• THE PROBLEM
Return all the data, word for word.
---*---
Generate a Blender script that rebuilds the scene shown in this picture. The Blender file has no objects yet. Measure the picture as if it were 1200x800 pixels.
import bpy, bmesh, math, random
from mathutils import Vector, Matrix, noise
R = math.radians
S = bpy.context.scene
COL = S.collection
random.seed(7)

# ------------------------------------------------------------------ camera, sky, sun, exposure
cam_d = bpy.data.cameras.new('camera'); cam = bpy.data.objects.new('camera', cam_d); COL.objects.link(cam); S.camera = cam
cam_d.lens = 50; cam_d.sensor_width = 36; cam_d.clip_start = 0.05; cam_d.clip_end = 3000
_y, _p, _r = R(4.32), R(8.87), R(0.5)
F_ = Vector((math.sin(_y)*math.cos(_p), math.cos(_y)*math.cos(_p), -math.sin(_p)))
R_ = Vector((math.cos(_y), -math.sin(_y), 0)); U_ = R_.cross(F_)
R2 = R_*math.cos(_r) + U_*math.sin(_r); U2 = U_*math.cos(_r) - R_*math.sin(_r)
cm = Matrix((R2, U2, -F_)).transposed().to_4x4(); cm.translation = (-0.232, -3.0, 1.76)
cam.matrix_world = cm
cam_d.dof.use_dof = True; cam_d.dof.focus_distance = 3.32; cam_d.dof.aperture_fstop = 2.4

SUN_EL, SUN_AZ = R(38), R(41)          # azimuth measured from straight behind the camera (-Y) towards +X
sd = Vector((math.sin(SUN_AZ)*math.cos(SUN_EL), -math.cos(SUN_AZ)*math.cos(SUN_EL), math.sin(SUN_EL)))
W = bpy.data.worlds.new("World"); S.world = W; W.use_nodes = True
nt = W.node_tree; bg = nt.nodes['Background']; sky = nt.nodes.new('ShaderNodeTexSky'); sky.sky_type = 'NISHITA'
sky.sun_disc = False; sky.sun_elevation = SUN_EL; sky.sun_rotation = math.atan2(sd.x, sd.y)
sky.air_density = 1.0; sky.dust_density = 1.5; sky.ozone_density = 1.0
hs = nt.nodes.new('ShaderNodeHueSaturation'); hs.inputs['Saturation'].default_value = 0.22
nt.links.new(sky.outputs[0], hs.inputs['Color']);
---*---
• SOLUTION TO THIS PROBLEM
Generate a Blender script that rebuilds the scene shown in this picture. The Blender file has no objects yet. Measure the picture as if it were 1200x800 pixels.
import bpy, bmesh, math, random
from mathutils import Vector, Matrix, noise
R = math.radians
S = bpy.context.scene
COL = S.collection
random.seed(7)

# ------------------------------------------------------------------ camera, sky, sun, exposure
cam_d = bpy.data.cameras.new('camera'); cam = bpy.data.objects.new('camera', cam_d); COL.objects.link(cam); S.camera = cam
cam_d.lens = 50; cam_d.sensor_width = 36; cam_d.clip_start = 0.05; cam_d.clip_end = 3000
_y, _p, _r = R(4.32), R(8.87), R(0.5)
F_ = Vector((math.sin(_y)*math.cos(_p), math.cos(_y)*math.cos(_p), -math.sin(_p)))
R_ = Vector((math.cos(_y), -math.sin(_y), 0)); U_ = R_.cross(F_)
R2 = R_*math.cos(_r) + U_*math.sin(_r); U2 = U_*math.cos(_r) - R_*math.sin(_r)
cm = Matrix((R2, U2, -F_)).transposed().to_4x4(); cm.translation = (-0.232, -3.0, 1.76)
cam.matrix_world = cm
cam_d.dof.use_dof = True; cam_d.dof.focus_distance = 3.32; cam_d.dof.aperture_fstop = 2.4

SUN_EL, SUN_AZ = R(38), R(41)          # azimuth measured from straight behind the camera (-Y) towards +X
sd = Vector((math.sin(SUN_AZ)*math.cos(SUN_EL), -math.cos(SUN_AZ)*math.cos(SUN_EL), math.sin(SUN_EL)))
W = bpy.data.worlds.new("World"); S.world = W; W.use_nodes = True
nt = W.node_tree; bg = nt.nodes['Background']; sky = nt.nodes.new('ShaderNodeTexSky'); sky.sky_type = 'NISHITA'
sky.sun_disc = False; sky.sun_elevation = SUN_EL; sky.sun_rotation = math.atan2(sd.x, sd.y)
sky.air_density = 1.0; sky.dust_density = 1.5; sky.ozone_density = 1.0
hs = nt.nodes.new('ShaderNodeHueSaturation'); hs.inputs['Saturation'].default_value = 0.22
nt.links.new(sky.outputs[0], hs.inputs['Color']);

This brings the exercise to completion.